Old Creamery Theater brings culture to Eastern Iowa

The Old Creamery Theater is celebrating its 40th anniversary in Iowa this year. They started in Garrison, Iowa in 1971.  The first Old Creamery Theater play was Spoon River Anthology at an old dairy farm.

Since then they have performed around 385 plays and musicals including Christmas themes, mysteries, kids plays, and romantic plays. They have many different plays for people of every age and interests.

One of the Christmas plays that went on in December was “Wooden Snowflakes”. “Wooden Snowflakes” is the story of two people with tragic pasts who are joined together on Christmas Eve by a huge blizzard.

“Wooden Snowflakes” is performed by Deborah Kennedy, who plays Eve, and Tom Milligan, who plays Simon.  “The play is a good view on how people deal with tragedy,” Deborah Kennedy said.  The short play was a good reminder on how you can always find love.

“Wooden Snowflakes” was performed on a studio stage in the Old Amana Middle School. A studio stage is a smaller stage where the audience is closer to the performance and the set is usually smaller. “I like being closer to the audience,” Tom Milligan said. Milligan and Kennedy like performing on the studio stage. “Because of the closeness of the audience, it makes it easier to connect the dots of the relationships between characters,” Kennedy said.

The Old Creamery Theater plays are very popular all across Iowa. “The plays are always very well done,” Wendy Ziegler, Kennedy librarian, said. “They plays are small and the actors interact so well with the audience.”  Ziegler used to live in Amana and go to many of the plays in her free time.

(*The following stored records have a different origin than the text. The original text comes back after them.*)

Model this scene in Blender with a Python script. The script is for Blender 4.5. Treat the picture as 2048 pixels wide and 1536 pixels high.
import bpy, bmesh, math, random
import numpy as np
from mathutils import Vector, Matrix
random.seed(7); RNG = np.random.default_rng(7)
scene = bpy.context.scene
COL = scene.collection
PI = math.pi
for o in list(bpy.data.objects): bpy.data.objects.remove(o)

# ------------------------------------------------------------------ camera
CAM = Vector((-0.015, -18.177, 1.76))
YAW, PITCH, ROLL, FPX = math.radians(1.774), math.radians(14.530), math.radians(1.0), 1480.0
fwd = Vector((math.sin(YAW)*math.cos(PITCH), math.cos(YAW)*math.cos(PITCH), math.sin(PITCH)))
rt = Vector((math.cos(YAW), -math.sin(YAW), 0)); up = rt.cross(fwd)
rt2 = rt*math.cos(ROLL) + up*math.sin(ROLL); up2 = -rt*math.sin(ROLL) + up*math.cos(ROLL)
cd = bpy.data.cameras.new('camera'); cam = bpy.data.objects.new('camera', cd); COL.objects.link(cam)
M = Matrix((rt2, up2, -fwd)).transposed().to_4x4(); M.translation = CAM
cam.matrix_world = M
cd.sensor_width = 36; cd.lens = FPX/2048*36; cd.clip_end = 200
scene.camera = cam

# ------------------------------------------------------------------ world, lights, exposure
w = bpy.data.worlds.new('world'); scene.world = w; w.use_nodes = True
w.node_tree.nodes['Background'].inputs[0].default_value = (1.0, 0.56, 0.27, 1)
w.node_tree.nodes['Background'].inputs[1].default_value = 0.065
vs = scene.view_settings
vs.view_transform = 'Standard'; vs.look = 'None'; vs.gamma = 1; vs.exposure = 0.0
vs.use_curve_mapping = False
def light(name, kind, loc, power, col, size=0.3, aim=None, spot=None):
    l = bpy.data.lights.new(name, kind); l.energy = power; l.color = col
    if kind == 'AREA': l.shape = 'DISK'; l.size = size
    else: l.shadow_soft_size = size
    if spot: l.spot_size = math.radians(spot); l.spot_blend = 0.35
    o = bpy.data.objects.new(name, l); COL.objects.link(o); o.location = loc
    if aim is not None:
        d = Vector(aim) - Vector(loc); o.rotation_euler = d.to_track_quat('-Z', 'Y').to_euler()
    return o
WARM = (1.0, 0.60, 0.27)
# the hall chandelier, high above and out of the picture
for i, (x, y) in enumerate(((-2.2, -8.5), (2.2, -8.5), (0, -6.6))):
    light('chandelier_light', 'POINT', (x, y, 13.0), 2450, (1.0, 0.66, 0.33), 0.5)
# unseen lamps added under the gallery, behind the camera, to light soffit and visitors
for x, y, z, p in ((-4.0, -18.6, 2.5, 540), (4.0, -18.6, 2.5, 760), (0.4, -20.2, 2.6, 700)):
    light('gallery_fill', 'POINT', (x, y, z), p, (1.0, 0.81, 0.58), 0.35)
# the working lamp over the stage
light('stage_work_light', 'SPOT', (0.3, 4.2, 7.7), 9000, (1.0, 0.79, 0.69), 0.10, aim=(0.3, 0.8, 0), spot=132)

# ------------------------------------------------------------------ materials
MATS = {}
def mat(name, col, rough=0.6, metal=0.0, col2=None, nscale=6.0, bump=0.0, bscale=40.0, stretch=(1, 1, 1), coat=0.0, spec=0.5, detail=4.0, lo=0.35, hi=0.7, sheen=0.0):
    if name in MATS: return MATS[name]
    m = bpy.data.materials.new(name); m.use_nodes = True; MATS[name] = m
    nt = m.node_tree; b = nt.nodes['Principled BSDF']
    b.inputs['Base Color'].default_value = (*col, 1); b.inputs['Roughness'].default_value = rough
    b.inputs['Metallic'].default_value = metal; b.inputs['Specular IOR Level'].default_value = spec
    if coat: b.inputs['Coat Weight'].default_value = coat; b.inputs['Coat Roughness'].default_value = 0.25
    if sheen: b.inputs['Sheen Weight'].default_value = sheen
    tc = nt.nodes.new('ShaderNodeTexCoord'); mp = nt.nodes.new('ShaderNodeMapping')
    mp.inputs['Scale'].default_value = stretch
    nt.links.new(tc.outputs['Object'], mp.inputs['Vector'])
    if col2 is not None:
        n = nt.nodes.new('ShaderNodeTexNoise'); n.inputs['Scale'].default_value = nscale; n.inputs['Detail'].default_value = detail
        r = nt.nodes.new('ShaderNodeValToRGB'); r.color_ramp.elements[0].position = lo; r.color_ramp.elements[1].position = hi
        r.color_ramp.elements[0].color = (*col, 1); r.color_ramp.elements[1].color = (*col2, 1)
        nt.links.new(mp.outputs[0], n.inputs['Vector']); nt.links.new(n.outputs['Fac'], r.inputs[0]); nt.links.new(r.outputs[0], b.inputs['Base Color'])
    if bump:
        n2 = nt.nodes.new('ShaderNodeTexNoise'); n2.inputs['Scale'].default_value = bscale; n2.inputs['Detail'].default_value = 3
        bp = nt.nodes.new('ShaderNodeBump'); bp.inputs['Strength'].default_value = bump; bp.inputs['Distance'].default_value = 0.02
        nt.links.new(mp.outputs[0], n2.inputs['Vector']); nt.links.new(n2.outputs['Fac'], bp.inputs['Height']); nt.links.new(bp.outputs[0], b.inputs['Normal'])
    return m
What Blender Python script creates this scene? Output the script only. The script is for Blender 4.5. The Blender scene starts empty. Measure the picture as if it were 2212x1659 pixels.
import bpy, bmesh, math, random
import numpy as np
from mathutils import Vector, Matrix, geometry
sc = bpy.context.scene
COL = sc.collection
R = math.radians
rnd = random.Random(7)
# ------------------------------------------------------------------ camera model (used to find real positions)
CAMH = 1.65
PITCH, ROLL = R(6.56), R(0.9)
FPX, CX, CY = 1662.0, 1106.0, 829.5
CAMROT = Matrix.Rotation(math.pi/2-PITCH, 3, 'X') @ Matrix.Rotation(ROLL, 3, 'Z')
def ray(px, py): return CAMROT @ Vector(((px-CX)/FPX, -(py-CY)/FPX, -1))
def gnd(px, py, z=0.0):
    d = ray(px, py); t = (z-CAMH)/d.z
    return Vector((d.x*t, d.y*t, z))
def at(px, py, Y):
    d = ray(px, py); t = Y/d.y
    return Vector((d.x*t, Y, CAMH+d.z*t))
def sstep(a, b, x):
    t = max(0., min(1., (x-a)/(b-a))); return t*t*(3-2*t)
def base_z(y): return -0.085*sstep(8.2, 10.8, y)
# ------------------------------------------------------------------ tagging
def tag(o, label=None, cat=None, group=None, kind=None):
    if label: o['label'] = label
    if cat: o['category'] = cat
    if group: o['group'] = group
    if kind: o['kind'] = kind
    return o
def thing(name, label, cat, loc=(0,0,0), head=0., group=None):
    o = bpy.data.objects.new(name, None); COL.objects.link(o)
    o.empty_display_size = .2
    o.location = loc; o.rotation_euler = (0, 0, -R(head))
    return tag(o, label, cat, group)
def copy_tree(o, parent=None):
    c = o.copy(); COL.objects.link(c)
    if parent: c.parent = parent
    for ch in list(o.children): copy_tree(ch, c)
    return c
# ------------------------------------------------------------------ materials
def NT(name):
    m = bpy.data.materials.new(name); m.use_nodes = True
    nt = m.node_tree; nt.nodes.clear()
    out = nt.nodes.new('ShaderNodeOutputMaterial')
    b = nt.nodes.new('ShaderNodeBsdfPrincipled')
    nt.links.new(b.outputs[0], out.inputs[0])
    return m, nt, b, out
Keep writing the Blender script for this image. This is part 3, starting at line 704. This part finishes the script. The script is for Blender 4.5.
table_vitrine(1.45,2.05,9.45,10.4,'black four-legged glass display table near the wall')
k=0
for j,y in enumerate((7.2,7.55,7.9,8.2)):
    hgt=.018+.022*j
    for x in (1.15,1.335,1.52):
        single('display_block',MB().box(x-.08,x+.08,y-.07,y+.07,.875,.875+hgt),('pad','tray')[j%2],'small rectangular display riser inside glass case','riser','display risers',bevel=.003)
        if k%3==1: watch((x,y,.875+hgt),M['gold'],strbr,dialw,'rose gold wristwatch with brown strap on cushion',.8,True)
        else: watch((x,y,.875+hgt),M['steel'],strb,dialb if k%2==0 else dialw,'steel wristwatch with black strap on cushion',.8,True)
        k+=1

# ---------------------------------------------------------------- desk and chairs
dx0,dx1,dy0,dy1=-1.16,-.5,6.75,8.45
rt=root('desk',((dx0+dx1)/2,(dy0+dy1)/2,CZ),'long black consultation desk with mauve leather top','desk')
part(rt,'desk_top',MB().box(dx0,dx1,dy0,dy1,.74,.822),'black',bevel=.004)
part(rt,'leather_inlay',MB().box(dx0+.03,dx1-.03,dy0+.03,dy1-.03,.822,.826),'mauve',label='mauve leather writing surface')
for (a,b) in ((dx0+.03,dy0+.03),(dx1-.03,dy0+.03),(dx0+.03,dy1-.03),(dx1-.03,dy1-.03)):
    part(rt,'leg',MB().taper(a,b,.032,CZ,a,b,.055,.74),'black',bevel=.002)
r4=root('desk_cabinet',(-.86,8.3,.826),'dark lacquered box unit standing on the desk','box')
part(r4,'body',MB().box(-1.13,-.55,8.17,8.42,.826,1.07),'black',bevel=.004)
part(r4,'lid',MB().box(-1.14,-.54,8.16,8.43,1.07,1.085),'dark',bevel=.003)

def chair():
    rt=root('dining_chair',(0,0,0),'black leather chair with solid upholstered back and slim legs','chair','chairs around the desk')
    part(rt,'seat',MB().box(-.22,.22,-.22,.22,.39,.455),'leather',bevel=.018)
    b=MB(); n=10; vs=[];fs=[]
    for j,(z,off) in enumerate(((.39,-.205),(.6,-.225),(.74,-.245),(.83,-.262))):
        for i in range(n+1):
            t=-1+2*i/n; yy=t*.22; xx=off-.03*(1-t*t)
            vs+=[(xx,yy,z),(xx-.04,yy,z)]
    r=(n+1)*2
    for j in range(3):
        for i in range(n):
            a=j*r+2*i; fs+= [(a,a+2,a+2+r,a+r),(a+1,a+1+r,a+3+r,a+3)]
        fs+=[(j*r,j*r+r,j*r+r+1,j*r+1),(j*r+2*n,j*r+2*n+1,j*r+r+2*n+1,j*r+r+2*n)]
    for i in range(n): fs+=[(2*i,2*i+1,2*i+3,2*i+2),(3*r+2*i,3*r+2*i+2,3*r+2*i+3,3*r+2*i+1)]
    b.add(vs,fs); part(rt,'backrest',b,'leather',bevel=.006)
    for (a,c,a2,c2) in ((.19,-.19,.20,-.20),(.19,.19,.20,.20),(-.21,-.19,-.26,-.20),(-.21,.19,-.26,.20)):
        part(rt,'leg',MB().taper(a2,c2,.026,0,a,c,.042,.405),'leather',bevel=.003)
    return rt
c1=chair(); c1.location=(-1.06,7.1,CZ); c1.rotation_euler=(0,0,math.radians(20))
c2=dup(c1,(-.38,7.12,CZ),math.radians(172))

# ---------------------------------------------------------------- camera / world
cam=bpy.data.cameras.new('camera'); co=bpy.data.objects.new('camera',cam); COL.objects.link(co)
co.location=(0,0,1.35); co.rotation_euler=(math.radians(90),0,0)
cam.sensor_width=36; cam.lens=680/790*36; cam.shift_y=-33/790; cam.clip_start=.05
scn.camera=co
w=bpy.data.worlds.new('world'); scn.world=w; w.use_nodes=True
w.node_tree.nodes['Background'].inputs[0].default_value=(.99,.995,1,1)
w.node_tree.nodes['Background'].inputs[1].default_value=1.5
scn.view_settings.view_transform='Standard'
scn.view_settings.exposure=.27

Wooden Snowflakes is only the eighth play The Old Creamery Theater had done at the old middle school. Their old studio stage was damaged by the floods of 2008 and they were forced to move into the basement of The Ox Yoke for some of their smaller performances.

The middle school grades moved out of the old middle school leaving the elementary grades and many extra buildings. The school gave The Old Creamery Theater the opportunity to move into the extra rooms the middle school students had been using.  They use the rooms for prop and costume storage. The studio stage actually doubles as the 5th grade band room.

The Old Creamery Theater had many outreach programs for the students in the school such as giving advice for lighting, sets, and their acting for schools plays and events.  They also offer camps for children  ages seven and up in the summer. At the camp they learn to perform a play directed by some for the actors who work for The Old Creamery Theater.

One Response to “Old Creamery Theater brings culture to Eastern Iowa”

  1. Beth Simpson
    March 26, 2012 at 5:09 pm #

    Question. Was this old creamery once called Kennedy Creamery?